Bright-Pearson, 29, said she has worked a growing number of meth cases since she became Mississippi County prosecutor in 1995. She said she has an idea of what to expect when she begins her new position in a little less than two weeks.

The U.S. Attorney's office is not the only organization that is expanding its crackdown on the area's meth problem. Michael R. Boeger, an investigator with the Missouri Bureau of Narcotics and Dangerous Drugs, said the legislature approved the regulation of chemicals used in the manufacturing of meth.

Boeger said the Drug Enforcement Agency initially reported that it had busted 237 meth labs in Missouri in 1996. California had 155. He said that after polling city and county law enforcement agencies, the number rose to 502 in Missouri in 1996.

"At the rate that we're busting labs right now, by the end of December we'll have seized 1,293 labs," Boeger said.

Boeger said the difference between California and Missouri labs is the size. In California, producers are making pounds of meth for distribution. In Missouri, the labs are smaller and used for more personal production.

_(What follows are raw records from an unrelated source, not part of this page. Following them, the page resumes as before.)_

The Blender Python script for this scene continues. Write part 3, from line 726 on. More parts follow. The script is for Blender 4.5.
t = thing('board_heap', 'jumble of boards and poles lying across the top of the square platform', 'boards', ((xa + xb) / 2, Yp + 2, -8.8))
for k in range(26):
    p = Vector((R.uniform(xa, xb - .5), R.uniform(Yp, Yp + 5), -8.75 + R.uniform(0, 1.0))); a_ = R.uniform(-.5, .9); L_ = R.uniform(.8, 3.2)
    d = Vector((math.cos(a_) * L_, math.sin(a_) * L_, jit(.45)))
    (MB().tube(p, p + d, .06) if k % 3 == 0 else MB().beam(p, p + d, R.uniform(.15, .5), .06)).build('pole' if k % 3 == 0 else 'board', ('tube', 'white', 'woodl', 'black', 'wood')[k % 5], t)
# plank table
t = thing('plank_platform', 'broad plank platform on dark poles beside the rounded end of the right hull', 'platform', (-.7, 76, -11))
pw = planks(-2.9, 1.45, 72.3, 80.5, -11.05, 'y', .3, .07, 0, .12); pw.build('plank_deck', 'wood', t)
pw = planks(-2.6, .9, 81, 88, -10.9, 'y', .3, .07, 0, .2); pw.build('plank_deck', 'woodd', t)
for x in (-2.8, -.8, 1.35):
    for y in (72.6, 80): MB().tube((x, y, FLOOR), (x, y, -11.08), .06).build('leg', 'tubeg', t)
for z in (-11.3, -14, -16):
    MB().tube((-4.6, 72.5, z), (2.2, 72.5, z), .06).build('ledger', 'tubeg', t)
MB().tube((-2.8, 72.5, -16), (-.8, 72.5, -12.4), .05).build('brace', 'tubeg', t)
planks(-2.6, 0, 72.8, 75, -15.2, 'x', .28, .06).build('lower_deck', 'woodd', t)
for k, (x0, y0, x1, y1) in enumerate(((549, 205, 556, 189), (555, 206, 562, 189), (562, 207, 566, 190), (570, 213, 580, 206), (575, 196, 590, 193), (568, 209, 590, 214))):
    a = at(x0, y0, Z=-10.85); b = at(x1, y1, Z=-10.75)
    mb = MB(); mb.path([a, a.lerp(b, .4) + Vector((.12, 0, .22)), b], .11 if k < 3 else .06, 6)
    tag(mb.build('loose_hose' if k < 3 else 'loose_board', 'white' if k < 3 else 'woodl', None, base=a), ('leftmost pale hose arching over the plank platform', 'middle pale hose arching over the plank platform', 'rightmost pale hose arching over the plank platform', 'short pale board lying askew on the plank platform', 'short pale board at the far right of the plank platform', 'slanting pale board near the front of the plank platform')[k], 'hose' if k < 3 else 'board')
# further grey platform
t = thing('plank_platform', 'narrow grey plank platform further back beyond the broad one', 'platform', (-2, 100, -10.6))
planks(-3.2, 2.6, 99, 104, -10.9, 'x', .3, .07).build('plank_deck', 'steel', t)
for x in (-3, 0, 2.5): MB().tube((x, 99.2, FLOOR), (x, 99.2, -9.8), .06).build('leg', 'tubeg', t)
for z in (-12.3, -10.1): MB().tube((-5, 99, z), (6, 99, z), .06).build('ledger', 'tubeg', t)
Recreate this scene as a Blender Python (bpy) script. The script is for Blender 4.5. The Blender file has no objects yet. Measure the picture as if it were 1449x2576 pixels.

Boeger said manufacturers, wholesalers, retailers and distributors who work with one or more of the 32 chemicals used in meth manufacturing in Missouri will soon be required to register with the Department of Health.

Distributors are going to have to present identification when buying those chemicals in bulk, Boeger said. He added that the Drug Enforcement Agency is working on legislation that will regulate over-the-counter transactions of meth chemicals starting Oct. 1.

Boeger said his department will be contacting all of the people that need to be registered when the time comes for that. "They'll have to obtain identification on every single customer. They'll have to know exactly where they're shipping it to and then they'll have to report all their sales to me monthly," he said.